The former chief executive of an investment firm has been sentenced to two years in prison for a “cherry-picking” scheme involving crypto derivatives.
In a new press release, the U.S. Department of Justice (DOJ) says that US-Russian national Peter Kambolin, the founder of Systematic Alpha Management (SAM), operated a $1.6 million cherry-picking scam where he falsely misappropriated favorable trades to himself and dumped losses on his customers.
According to the DOJ, between 2019 and 2021, Kambolin operated his firm in a way that allocated the profits generated from futures contracts to his own account while the losses were diverted to his customers’ accounts.
“During the relevant period, Kambolin executed trades for pool participants together with trades he executed on behalf of his proprietary accounts, and fraudulently allocated the profits and losses of the trades to benefit his own accounts.”

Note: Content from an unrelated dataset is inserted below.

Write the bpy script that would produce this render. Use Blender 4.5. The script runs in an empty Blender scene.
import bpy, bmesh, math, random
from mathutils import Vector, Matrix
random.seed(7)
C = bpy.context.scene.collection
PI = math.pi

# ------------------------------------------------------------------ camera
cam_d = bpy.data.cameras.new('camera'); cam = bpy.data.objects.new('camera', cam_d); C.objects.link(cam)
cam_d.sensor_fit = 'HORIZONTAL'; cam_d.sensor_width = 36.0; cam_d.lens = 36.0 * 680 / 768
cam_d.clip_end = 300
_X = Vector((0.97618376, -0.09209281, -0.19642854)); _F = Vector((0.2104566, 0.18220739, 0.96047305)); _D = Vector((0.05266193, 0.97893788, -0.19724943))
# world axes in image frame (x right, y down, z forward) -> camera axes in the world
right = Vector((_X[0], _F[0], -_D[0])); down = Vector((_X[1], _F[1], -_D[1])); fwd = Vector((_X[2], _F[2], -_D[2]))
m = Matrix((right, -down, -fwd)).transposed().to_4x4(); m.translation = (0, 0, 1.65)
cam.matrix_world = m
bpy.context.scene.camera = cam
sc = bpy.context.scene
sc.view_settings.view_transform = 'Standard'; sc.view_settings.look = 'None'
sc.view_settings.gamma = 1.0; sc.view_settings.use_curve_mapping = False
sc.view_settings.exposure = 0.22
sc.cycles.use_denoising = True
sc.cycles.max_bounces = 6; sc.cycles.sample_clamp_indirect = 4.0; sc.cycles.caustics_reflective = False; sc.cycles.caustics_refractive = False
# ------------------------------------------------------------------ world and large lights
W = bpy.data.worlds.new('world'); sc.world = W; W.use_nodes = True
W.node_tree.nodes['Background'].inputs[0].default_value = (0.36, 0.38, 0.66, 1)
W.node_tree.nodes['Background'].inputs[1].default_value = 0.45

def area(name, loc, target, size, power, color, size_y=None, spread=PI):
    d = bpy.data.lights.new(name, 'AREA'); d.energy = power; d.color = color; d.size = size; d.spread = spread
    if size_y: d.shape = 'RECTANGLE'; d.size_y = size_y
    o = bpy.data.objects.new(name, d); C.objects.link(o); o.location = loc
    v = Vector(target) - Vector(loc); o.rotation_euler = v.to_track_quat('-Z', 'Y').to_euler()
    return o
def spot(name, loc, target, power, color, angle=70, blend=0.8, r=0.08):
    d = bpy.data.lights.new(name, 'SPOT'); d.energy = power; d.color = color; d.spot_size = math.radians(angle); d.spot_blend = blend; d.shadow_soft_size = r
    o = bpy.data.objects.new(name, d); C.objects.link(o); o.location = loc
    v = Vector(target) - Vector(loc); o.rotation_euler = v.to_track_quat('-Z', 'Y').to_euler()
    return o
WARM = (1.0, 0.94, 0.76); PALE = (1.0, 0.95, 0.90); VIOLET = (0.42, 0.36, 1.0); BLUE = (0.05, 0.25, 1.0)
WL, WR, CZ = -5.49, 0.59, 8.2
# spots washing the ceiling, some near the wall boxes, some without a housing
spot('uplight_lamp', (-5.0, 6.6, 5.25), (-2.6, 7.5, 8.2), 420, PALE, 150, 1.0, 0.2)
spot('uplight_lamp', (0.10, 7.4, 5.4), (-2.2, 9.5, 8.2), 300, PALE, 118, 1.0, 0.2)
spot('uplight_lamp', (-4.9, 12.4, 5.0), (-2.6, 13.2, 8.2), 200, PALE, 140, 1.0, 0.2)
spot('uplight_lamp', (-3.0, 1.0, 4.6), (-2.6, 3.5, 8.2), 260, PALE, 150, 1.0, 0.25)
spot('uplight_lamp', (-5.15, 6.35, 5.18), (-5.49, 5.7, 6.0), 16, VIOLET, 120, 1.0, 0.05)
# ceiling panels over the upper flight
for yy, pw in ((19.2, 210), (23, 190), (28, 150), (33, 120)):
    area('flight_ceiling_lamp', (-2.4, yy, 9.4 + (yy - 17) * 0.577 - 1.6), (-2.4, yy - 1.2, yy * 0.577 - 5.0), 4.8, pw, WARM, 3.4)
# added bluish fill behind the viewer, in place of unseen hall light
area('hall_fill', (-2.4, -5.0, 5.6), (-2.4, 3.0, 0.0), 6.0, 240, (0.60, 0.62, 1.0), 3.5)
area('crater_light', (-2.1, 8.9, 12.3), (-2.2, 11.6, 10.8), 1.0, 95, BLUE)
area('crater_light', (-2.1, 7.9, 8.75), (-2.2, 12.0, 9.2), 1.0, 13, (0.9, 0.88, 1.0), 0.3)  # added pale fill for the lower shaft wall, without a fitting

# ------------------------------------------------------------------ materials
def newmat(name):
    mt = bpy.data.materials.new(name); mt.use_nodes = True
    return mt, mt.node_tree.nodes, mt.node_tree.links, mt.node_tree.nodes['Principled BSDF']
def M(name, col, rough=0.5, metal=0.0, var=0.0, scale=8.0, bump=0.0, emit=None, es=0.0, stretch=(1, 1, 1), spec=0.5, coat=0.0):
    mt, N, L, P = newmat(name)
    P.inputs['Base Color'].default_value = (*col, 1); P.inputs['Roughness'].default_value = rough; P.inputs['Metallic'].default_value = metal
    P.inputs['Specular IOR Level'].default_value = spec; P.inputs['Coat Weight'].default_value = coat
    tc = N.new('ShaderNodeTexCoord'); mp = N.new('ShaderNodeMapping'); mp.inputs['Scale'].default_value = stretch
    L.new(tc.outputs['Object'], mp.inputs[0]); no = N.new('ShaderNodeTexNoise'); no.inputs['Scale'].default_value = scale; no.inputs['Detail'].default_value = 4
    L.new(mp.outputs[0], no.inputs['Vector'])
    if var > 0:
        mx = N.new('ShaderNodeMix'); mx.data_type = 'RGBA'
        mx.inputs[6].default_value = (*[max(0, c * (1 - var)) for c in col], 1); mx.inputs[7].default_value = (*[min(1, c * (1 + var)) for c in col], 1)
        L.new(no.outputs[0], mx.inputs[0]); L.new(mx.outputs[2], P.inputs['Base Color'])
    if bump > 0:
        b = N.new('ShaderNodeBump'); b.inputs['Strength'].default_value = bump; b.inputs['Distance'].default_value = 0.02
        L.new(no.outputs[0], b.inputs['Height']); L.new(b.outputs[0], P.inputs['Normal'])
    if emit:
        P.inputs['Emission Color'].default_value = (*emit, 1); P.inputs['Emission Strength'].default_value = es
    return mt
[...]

Furthermore, authorities say Kambolin defrauded investors by lying to them about what trading strategies SAM would deploy and used their money to fund personal expenses, such as rent for a luxury apartment.
“Kambolin also misrepresented to his clients that SAM employed trading strategies focused on cryptocurrency futures contracts and foreign exchange futures contracts, when in reality, approximately half of Kambolin’s trading in each pool involved equity index futures contracts.”
Kambolin pleaded guilty to one count of conspiracy to commit commodities fraud on October 13th, 2023. He was sentenced to two years in prison last week, according to the press release.